__Problem details__
Restate the listing below word for word, omitting any images.
## Begin Data section
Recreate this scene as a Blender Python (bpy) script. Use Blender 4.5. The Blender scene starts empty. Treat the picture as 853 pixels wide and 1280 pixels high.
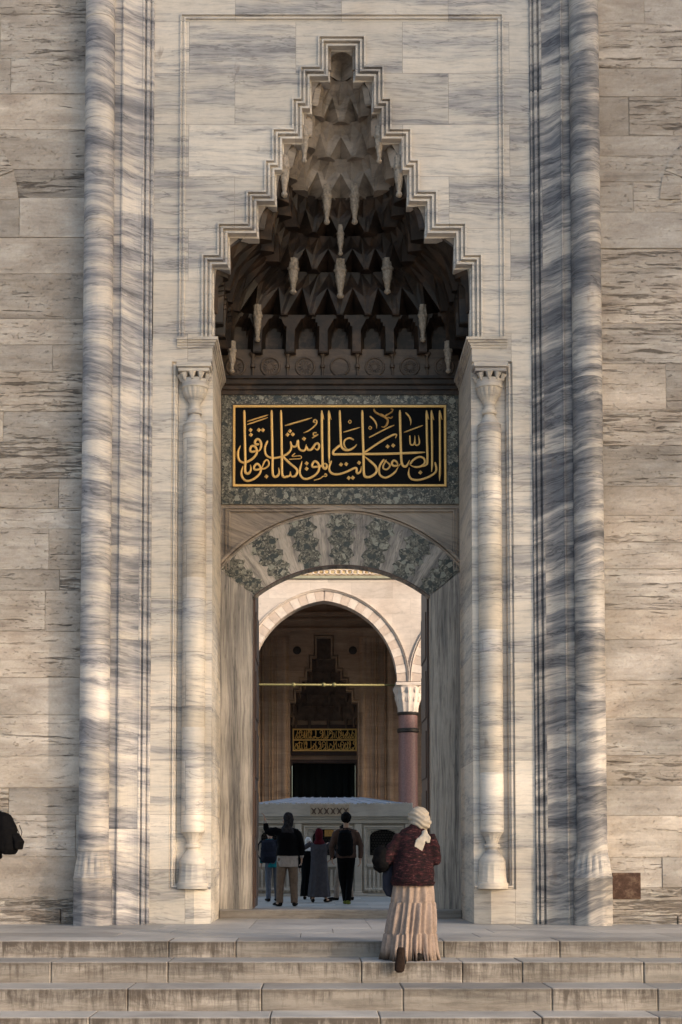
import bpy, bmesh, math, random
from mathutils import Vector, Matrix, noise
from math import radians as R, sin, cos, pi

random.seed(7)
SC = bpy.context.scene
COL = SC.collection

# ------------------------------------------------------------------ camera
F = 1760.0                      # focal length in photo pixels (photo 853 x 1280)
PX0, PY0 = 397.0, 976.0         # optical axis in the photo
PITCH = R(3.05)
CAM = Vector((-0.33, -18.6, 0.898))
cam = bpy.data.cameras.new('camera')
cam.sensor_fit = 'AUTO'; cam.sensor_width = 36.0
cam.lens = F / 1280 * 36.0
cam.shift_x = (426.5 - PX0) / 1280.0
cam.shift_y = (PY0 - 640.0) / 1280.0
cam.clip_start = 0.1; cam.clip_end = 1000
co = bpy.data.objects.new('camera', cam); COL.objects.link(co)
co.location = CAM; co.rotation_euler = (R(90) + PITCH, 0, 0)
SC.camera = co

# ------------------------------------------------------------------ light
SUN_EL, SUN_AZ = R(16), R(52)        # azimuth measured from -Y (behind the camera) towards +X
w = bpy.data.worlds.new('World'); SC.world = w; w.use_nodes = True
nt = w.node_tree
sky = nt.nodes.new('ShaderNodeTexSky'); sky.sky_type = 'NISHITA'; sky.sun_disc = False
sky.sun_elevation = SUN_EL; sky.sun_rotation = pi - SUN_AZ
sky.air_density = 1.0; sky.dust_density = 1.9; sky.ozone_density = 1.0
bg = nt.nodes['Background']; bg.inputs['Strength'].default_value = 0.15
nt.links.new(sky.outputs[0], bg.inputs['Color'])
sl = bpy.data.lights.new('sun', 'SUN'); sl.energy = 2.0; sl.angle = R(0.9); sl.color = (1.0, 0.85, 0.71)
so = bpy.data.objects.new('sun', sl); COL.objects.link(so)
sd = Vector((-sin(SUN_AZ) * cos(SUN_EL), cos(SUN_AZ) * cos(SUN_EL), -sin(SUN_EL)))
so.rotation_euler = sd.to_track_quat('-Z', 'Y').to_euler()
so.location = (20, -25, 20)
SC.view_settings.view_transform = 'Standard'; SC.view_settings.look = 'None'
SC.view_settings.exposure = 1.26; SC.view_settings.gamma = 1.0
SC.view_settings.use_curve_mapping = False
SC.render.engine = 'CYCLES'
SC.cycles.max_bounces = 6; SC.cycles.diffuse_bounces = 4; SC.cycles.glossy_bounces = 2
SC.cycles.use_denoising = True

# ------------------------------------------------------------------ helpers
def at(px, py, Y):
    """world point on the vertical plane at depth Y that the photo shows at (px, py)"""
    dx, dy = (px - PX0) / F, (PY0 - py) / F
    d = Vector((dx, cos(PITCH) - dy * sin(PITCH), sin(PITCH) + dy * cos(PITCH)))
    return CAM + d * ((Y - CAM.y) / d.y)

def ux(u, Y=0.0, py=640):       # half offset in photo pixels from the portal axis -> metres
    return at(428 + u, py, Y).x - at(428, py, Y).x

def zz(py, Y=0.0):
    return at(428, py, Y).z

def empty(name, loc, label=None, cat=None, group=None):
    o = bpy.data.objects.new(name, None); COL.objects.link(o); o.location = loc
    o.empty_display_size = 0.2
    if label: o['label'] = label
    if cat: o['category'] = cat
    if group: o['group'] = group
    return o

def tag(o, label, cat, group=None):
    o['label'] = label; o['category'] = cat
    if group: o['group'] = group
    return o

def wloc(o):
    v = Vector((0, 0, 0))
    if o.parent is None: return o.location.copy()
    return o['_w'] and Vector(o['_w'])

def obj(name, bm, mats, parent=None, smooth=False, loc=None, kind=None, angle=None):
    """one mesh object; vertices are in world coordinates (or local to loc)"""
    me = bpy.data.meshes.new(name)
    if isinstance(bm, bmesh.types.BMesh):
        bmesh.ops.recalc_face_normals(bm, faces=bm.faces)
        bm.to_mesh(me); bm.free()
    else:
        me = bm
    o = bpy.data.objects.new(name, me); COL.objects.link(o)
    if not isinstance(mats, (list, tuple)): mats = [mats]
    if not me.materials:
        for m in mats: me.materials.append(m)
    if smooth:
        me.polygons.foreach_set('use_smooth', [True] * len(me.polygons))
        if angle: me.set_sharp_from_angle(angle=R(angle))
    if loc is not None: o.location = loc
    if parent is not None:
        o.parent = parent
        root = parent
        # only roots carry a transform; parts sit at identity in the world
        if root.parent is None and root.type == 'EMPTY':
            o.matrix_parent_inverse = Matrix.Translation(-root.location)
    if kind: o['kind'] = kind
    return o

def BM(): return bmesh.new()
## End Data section
__Task result__
Recreate this scene as a Blender Python (bpy) script. Use Blender 4.5. The Blender scene starts empty. Treat the picture as 853 pixels wide and 1280 pixels high.
import bpy, bmesh, math, random
from mathutils import Vector, Matrix, noise
from math import radians as R, sin, cos, pi

random.seed(7)
SC = bpy.context.scene
COL = SC.collection

# ------------------------------------------------------------------ camera
F = 1760.0                      # focal length in photo pixels (photo 853 x 1280)
PX0, PY0 = 397.0, 976.0         # optical axis in the photo
PITCH = R(3.05)
CAM = Vector((-0.33, -18.6, 0.898))
cam = bpy.data.cameras.new('camera')
cam.sensor_fit = 'AUTO'; cam.sensor_width = 36.0
cam.lens = F / 1280 * 36.0
cam.shift_x = (426.5 - PX0) / 1280.0
cam.shift_y = (PY0 - 640.0) / 1280.0
cam.clip_start = 0.1; cam.clip_end = 1000
co = bpy.data.objects.new('camera', cam); COL.objects.link(co)
co.location = CAM; co.rotation_euler = (R(90) + PITCH, 0, 0)
SC.camera = co

# ------------------------------------------------------------------ light
SUN_EL, SUN_AZ = R(16), R(52)        # azimuth measured from -Y (behind the camera) towards +X
w = bpy.data.worlds.new('World'); SC.world = w; w.use_nodes = True
nt = w.node_tree
sky = nt.nodes.new('ShaderNodeTexSky'); sky.sky_type = 'NISHITA'; sky.sun_disc = False
sky.sun_elevation = SUN_EL; sky.sun_rotation = pi - SUN_AZ
sky.air_density = 1.0; sky.dust_density = 1.9; sky.ozone_density = 1.0
bg = nt.nodes['Background']; bg.inputs['Strength'].default_value = 0.15
nt.links.new(sky.outputs[0], bg.inputs['Color'])
sl = bpy.data.lights.new('sun', 'SUN'); sl.energy = 2.0; sl.angle = R(0.9); sl.color = (1.0, 0.85, 0.71)
so = bpy.data.objects.new('sun', sl); COL.objects.link(so)
sd = Vector((-sin(SUN_AZ) * cos(SUN_EL), cos(SUN_AZ) * cos(SUN_EL), -sin(SUN_EL)))
so.rotation_euler = sd.to_track_quat('-Z', 'Y').to_euler()
so.location = (20, -25, 20)
SC.view_settings.view_transform = 'Standard'; SC.view_settings.look = 'None'
SC.view_settings.exposure = 1.26; SC.view_settings.gamma = 1.0
SC.view_settings.use_curve_mapping = False
SC.render.engine = 'CYCLES'
SC.cycles.max_bounces = 6; SC.cycles.diffuse_bounces = 4; SC.cycles.glossy_bounces = 2
SC.cycles.use_denoising = True

# ------------------------------------------------------------------ helpers
def at(px, py, Y):
    """world point on the vertical plane at depth Y that the photo shows at (px, py)"""
    dx, dy = (px - PX0) / F, (PY0 - py) / F
    d = Vector((dx, cos(PITCH) - dy * sin(PITCH), sin(PITCH) + dy * cos(PITCH)))
    return CAM + d * ((Y - CAM.y) / d.y)

def ux(u, Y=0.0, py=640):       # half offset in photo pixels from the portal axis -> metres
    return at(428 + u, py, Y).x - at(428, py, Y).x

def zz(py, Y=0.0):
    return at(428, py, Y).z

def empty(name, loc, label=None, cat=None, group=None):
    o = bpy.data.objects.new(name, None); COL.objects.link(o); o.location = loc
    o.empty_display_size = 0.2
    if label: o['label'] = label
    if cat: o['category'] = cat
    if group: o['group'] = group
    return o

def tag(o, label, cat, group=None):
    o['label'] = label; o['category'] = cat
    if group: o['group'] = group
    return o

def wloc(o):
    v = Vector((0, 0, 0))
    if o.parent is None: return o.location.copy()
    return o['_w'] and Vector(o['_w'])

def obj(name, bm, mats, parent=None, smooth=False, loc=None, kind=None, angle=None):
    """one mesh object; vertices are in world coordinates (or local to loc)"""
    me = bpy.data.meshes.new(name)
    if isinstance(bm, bmesh.types.BMesh):
        bmesh.ops.recalc_face_normals(bm, faces=bm.faces)
        bm.to_mesh(me); bm.free()
    else:
        me = bm
    o = bpy.data.objects.new(name, me); COL.objects.link(o)
    if not isinstance(mats, (list, tuple)): mats = [mats]
    if not me.materials:
        for m in mats: me.materials.append(m)
    if smooth:
        me.polygons.foreach_set('use_smooth', [True] * len(me.polygons))
        if angle: me.set_sharp_from_angle(angle=R(angle))
    if loc is not None: o.location = loc
    if parent is not None:
        o.parent = parent
        root = parent
        # only roots carry a transform; parts sit at identity in the world
        if root.parent is None and root.type == 'EMPTY':
            o.matrix_parent_inverse = Matrix.Translation(-root.location)
    if kind: o['kind'] = kind
    return o

def BM(): return bmesh.new()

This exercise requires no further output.